> Work required:
Starting at the first line of the data, print each line verbatim up to and including the line bearing "m_bark = plain('bark', (.09, .06, .04), .9, .1, 0, .3, 12)", omitting pictures.
# # # # # # #
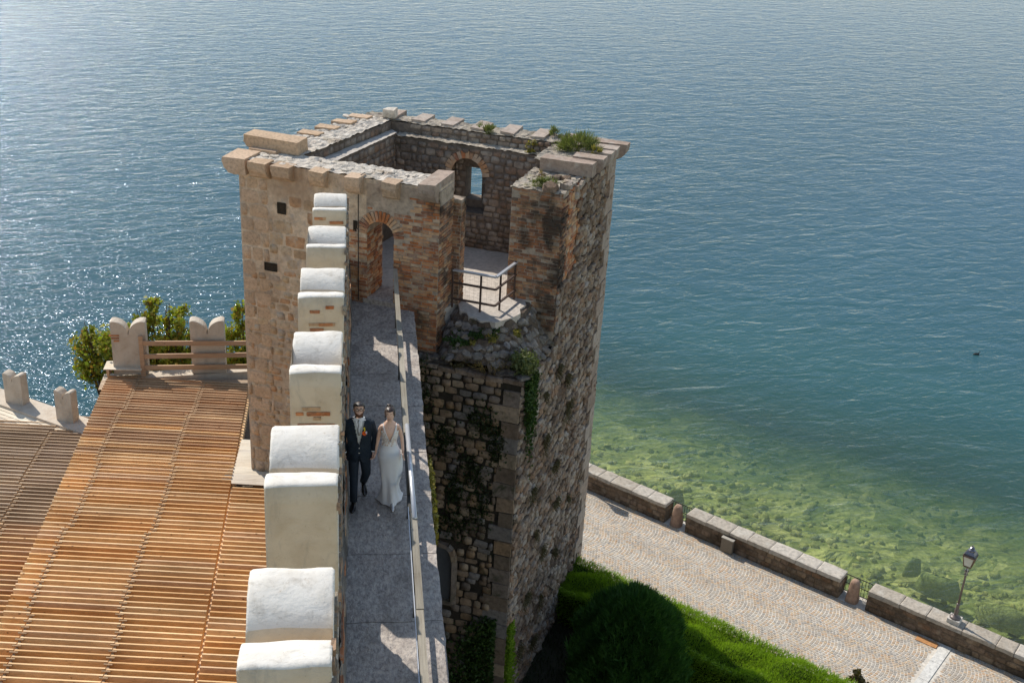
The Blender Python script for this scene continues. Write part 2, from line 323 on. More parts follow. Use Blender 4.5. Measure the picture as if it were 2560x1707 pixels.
m_brown = leaf_mat('brown_tuft', [(.10, .08, .03), (.07, .06, .025), (.12, .09, .045)], .2)
m_bark = plain('bark', (.09, .06, .04), .9, .1, 0, .3, 12)

def leaves(name, centers, nrm, size, mat, parent=None, aspect=1.6, up=0.0, kind='leaf'):
    """one mesh of many small leaf faces; centers Nx3, nrm Nx3 rough outward direction"""
    N = len(centers); c = np.asarray(centers, float); n_ = np.asarray(nrm, float)
    sz = size * rng.uniform(.6, 1.35, N)[:, None]
    if kind == 'leaf':
        d = rng.normal(size=(N, 3)); d += n_ * .8; d[:, 2] += up; d /= np.linalg.norm(d, axis=1)[:, None]
        a = np.cross(d, rng.normal(size=(N, 3))); a /= np.linalg.norm(a, axis=1)[:, None] + 1e-9; b = np.cross(d, a)
        L = a * sz * aspect / 2; Wd = b * sz / 2; bend = d * sz * .18
        v = np.stack([c - L, c + Wd + bend, c + L, c - Wd + bend], 1)
    else:   # blade: tall thin faces growing outwards
        d = n_ + rng.normal(size=(N, 3)) * .45; d[:, 2] += up; d /= np.linalg.norm(d, axis=1)[:, None]
        a = np.cross(d, rng.normal(size=(N, 3))); a /= np.linalg.norm(a, axis=1)[:, None] + 1e-9
        L = d * sz * aspect; Wd = a * sz * .16
        v = np.stack([c - Wd, c + Wd, c + L * .6 + Wd * .8, c + L], 1)
    v = v.reshape(-1, 3)
    me = bpy.data.meshes.new(name); me.vertices.add(4 * N); me.vertices.foreach_set('co', v.ravel().astype(np.float32))
    me.loops.add(4 * N); me.loops.foreach_set('vertex_index', np.arange(4 * N, dtype=np.int32))
    me.polygons.add(N); me.polygons.foreach_set('loop_start', np.arange(0, 4 * N, 4, dtype=np.int32)); me.polygons.foreach_set('loop_total', np.full(N, 4, dtype=np.int32))
    me.materials.append(mat); me.update(calc_edges=True)
    o = bpy.data.objects.new(name, me); return link(o, parent)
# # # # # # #
> Response for this exercise:
The Blender Python script for this scene continues. Write part 2, from line 323 on. More parts follow. Use Blender 4.5. Measure the picture as if it were 2560x1707 pixels.
m_brown = leaf_mat('brown_tuft', [(.10, .08, .03), (.07, .06, .025), (.12, .09, .045)], .2)
m_bark = plain('bark', (.09, .06, .04), .9, .1, 0, .3, 12)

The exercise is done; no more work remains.